> [DIRECTION] Take the listing from its first line through the line that contains "COL = SC.collection" and please retype those lines exactly, leaving out the pictures.

>> begin RECORDED DATA

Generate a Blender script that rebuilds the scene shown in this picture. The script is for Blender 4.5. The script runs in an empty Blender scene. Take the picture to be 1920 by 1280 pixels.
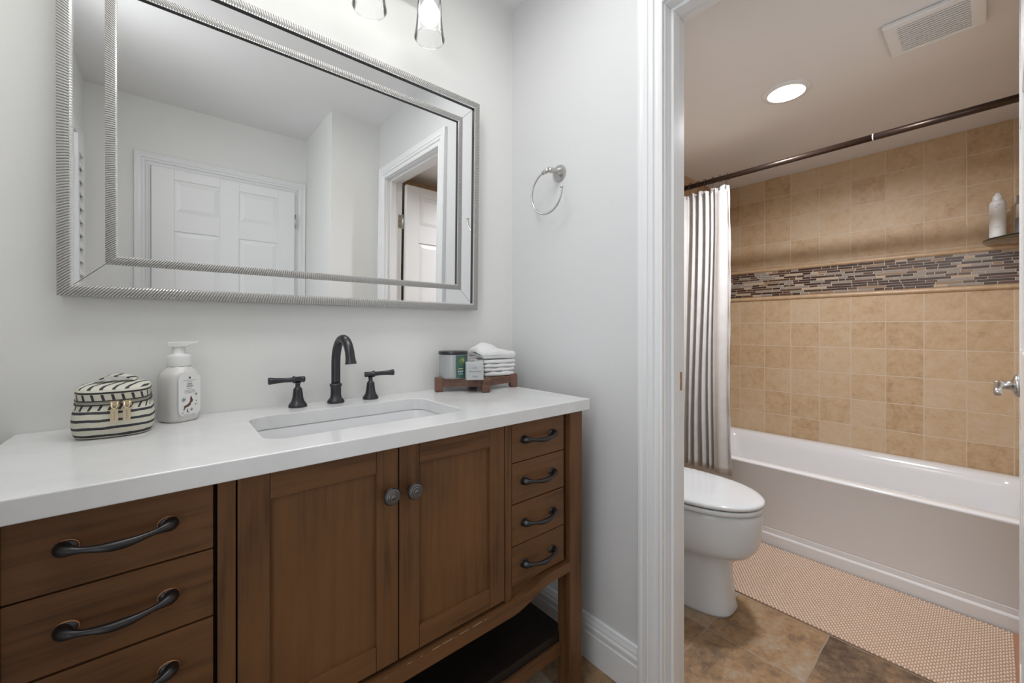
import bpy, bmesh, math, random
from mathutils import Vector, Matrix
random.seed(7)
R = math.radians
SC = bpy.context.scene
COL = SC.collection

# ------------------------------------------------------------------ camera
cam_d = bpy.data.cameras.new('camera')
cam_d.sensor_width = 36.0
cam_d.lens = 762.0 / 1920 * 36
cam_d.shift_y = -24.0 / 1920
cam_d.clip_start = 0.01
cam = bpy.data.objects.new('camera', cam_d)
cam.location = (-1.0954, -1.2961, 1.1171)
cam.rotation_euler = (R(90), 0, R(-40.2026))
COL.objects.link(cam)
SC.camera = cam

# ------------------------------------------------------------------ world, exposure
w = bpy.data.worlds.new('world'); SC.world = w
w.use_nodes = True
w.node_tree.nodes['Background'].inputs[0].default_value = (0.94, 0.98, 1.04, 1)
w.node_tree.nodes['Background'].inputs[1].default_value = 2.2
SC.view_settings.view_transform = 'Standard'
SC.view_settings.look = 'None'
SC.view_settings.gamma = 1
SC.view_settings.use_curve_mapping = False
SC.view_settings.exposure = 0.0

BULB = 3.5          # radiance of the four vanity bulbs
CEIL_W = 5.4         # watts, unseen ceiling lamp added to brighten the vanity room
BATH_W = 21.0
FILL_DOME = 18.0        # radiance of the added dome lamp on the left wall         # watts, recessed lamp of the bathroom

def disk_light(name, loc, radius, watts, color, spread=180):
    l = bpy.data.lights.new(name, 'AREA')
    l.shape = 'DISK'; l.size = radius * 2; l.energy = watts; l.color = color
    l.spread = R(spread)
    o = bpy.data.objects.new(name, l); o.location = loc
    COL.objects.link(o); return o
def panel_light(name, loc, sx, sy, watts, color):
    l = bpy.data.lights.new(name, 'AREA'); l.shape = 'RECTANGLE'; l.size = sx; l.size_y = sy; l.energy = watts; l.color = color
    o = bpy.data.objects.new(name, l); o.location = loc; COL.objects.link(o); return o
panel_light('fill_ceiling_light', (-0.80, -0.56, 2.392), 0.96, 0.30, CEIL_W, (0.95, 0.985, 1.03))  # light of the added ceiling lamp, brightens the vanity room
disk_light('bath_lamp', (0.923, -0.725, 2.138), 0.057, BATH_W, (0.955, 0.985, 1.05))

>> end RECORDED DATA

> [TASK SOLUTION]
Generate a Blender script that rebuilds the scene shown in this picture. The script is for Blender 4.5. The script runs in an empty Blender scene. Take the picture to be 1920 by 1280 pixels.
import bpy, bmesh, math, random
from mathutils import Vector, Matrix
random.seed(7)
R = math.radians
SC = bpy.context.scene
COL = SC.collection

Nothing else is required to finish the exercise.